会社を設立するに当たって、決めなければならない事の1つに、資本金をいくらにするかがあります。
現在の会社法では資本金は1円でもよいことになっています。だからと言って、それは全く現実的ではありません。
資本金は登記事項ですので、履歴事項証明書には記載されますので、あなたの会社との取引を検討している方でも調べようと思えば、いつでも誰でも調べられますので、その点を充分に留意して資本金を考えましょう。
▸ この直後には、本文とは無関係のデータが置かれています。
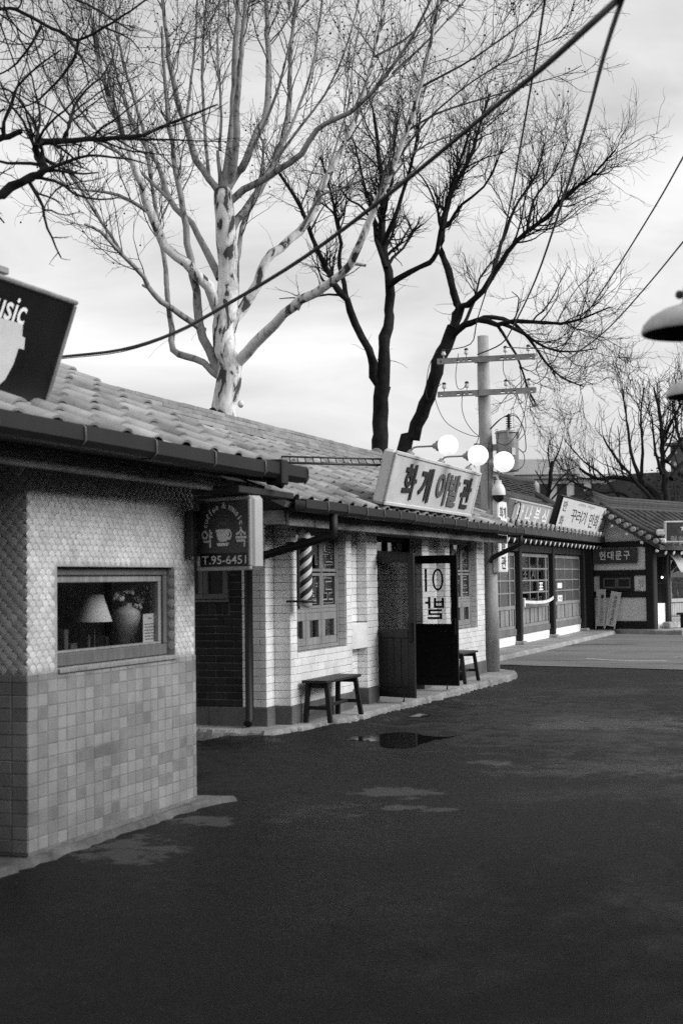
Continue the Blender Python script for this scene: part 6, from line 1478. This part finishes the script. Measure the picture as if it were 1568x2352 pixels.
dark_tree('dark_tree', 'dense dark tree at the far right edge behind the lamps', 66, [(1600, 1420), (1600, 1150), (1598, 1080)], (40, 30), [
 ([(1598, 1100), (1570, 1040), (1555, 990), (1545, 930)], .5, 14, 4), ([(1598, 1090), (1590, 1020), (1580, 960), (1575, 900)], -.5, 14, 4), ([(1598, 1120), (1560, 1090), (1530, 1060), (1500, 1045)], .5, 12, 3)], 41, (4, 4, 4.4), (1.7, 1.0, .6), .15, rm=(.012, .009))
# ---- hedge in the alley and shrubs
def shrub(label, cx, cy, rx, ry, h, n, seed, name='shrub'):
    r = np.random.default_rng(seed); s = thing(name, label, 'shrub', (cx, cy, 0))
    u = r.normal(size=(n, 3)); u /= np.linalg.norm(u, axis=1, keepdims=True); rad_ = r.random(n)**.4; c = u*rad_[:, None]*np.array([rx, ry, h/2])+np.array([cx, cy, h/2+.05])
    a = r.normal(size=(n, 3)); a /= np.linalg.norm(a, axis=1, keepdims=True); b = np.cross(a, r.normal(size=(n, 3))); b /= np.linalg.norm(b, axis=1, keepdims=True); sz = (.04+.05*r.random(n))[:, None]
    V = np.stack([c-a*sz, c+b*sz*.5, c+a*sz, c-b*sz*.5], 1).reshape(-1, 3); F = np.arange(n*4).reshape(n, 4)
    me = bpy.data.meshes.new('foliage'); me.from_pydata(V.tolist(), [], F.tolist()); me.materials.append(M['shrub']); obj('foliage', me, s, kind='stuff')
    m = MB()
    for k in range(7): m.tube([(cx+r.normal()*.1*rx, cy+r.normal()*.1*ry, 0), (cx+r.normal()*.4*rx, cy+r.normal()*.4*ry, h*.7)], .015, 5)
    m.build('stems', 'dark_twig', s)
q = at_y(1352, 1420, 45.5); shrub('dark leafy shrub filling the alley between the tiled shops', q.x, 45.5, .75, .6, 1.25, 2600, 3)
for k, (x, Y, h, rx, lab) in enumerate(((1250, 70, 3.7, 3.2, 'dark bare thicket below the pale building'), (1330, 68, 4.0, 3.0, 'dark thicket left of the hall'), (1400, 66, 5.0, 3.0, 'dark thicket right behind the gable shop ridge'), (1530, 62, 6.3, 2.6, 'dark ivy-grown mass under the right-hand tree'))):
    q = at_y(x, 1200, Y); shrub(lab, q.x, Y, rx, 1.5, h, 5200, 50+k)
資本金を決定する前に、必ずやって欲しい事があります。それは会社を運営していくのに、1ヶ月にどれ位のお金がかかるのかを計算する事です。それを把握せずに会社という入れ物だけを作っても、上手くはいかないでしょう。すぐに資金ショートする可能性が高くなるからです。是非、以下を参考に計算してみる事をオススメします。
計算してみよう!
以下に、代表的な経費をあげてみました。
- 事務所などを借りる際の契約費用及び家賃
- 設備や各種備品・消耗品の購入費用
- 商品や原材料の仕入代金
- その他の経費
オフィスなどの不動産契約時には通常、敷金・保証金、礼金、仲介手数料がかかります。
加えて、毎月の家賃・共益費もかかります。
業種にもよりますが、通常は、 パソコンや机などの事務用品や、電話やコピー機、FAXなどの各種設備や備品の購入資金も必要になります。
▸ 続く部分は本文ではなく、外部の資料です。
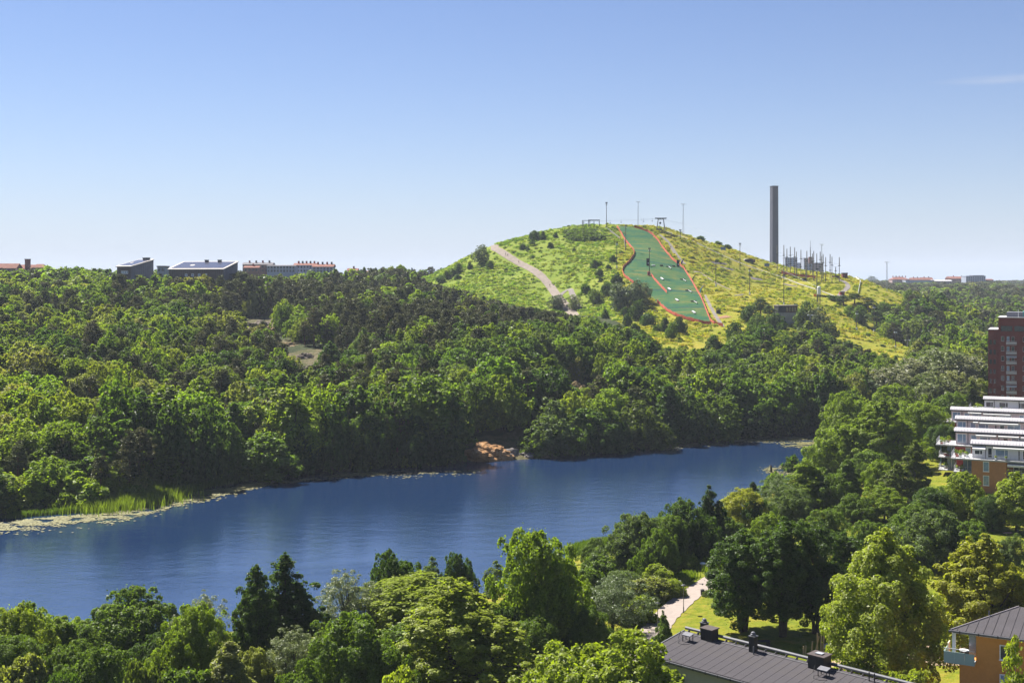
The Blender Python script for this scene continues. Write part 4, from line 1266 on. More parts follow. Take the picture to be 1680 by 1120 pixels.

卸売業や小売業、製造業などを営む場合には、商品や原材料の仕入代金
人件費、水道光熱費、通信費(電話代、郵送料等)、消耗品費等、広告宣伝費(HP、チラシ等)
これらを下の式にあてはめて、資本金を決める目安にしてみて下さい。
設立時にかかる経費 + 毎月かかる経費の3~6ヶ月分(売上が回収できる期間によります)= 資本金
その他の注意事項
資本金を決めるときに知っておきたい注意事項をご説明します。
- 資本金が1,000万円を超えると、初年度から消費税が課税されます
- 創業融資を受ける場合、資本金(自己資本)の2倍までしか借りられない
通常は会社設立時より2期間(第1期及び第2期)は、免税事業者になります。
それが資本金が1,000万円を超えていると、この特例は受けられません。また第2期が免税事業者に該当するかどうかは、第1期の上半期の売上高と支払給与が1,000万円を超えない場合です。
資金調達の方法として、日本政策金融公庫から創業融資を利用するという方法があります。
とてもありがたい制度なのですが、無担保無保証の創業融資は、資本金の2倍までしか借りることができません。つまり、資本金が低ければ低いほど借り入れができる幅が狭くなってしまいます。詳しくは、幣所日本政策金融公庫サポートin静岡をご覧下さい。
これらのことも考慮して、適正な資本金額を設定して下さい。
資本金は会社の為に使っていいお金です
よく勘違いされがちなですが、資本金は一旦会社に出資したらといって、ずっとストックしておかなければならないお金ではありません。
設立登記の際に、資本金証明書を作成する為に、振込して、通帳のコピーを取りますが、その後に出金して会社運営の為に使用する分には、何の問題もありません。
たとえば資本金をすべて使い切ってしまっても、別に補てんなどは必要ありません。
ですから、会社設立後に必要な経費プラス運転資金の3~6ヶ月分を資本金に設定するのが、一番理にかなっていると思います。
※だからと言って、出資者への出資額の返還は、「減資」に当たりますので、ここで説明している会社運営の為の経費には当たりません。お間違えないようにご注意下さい。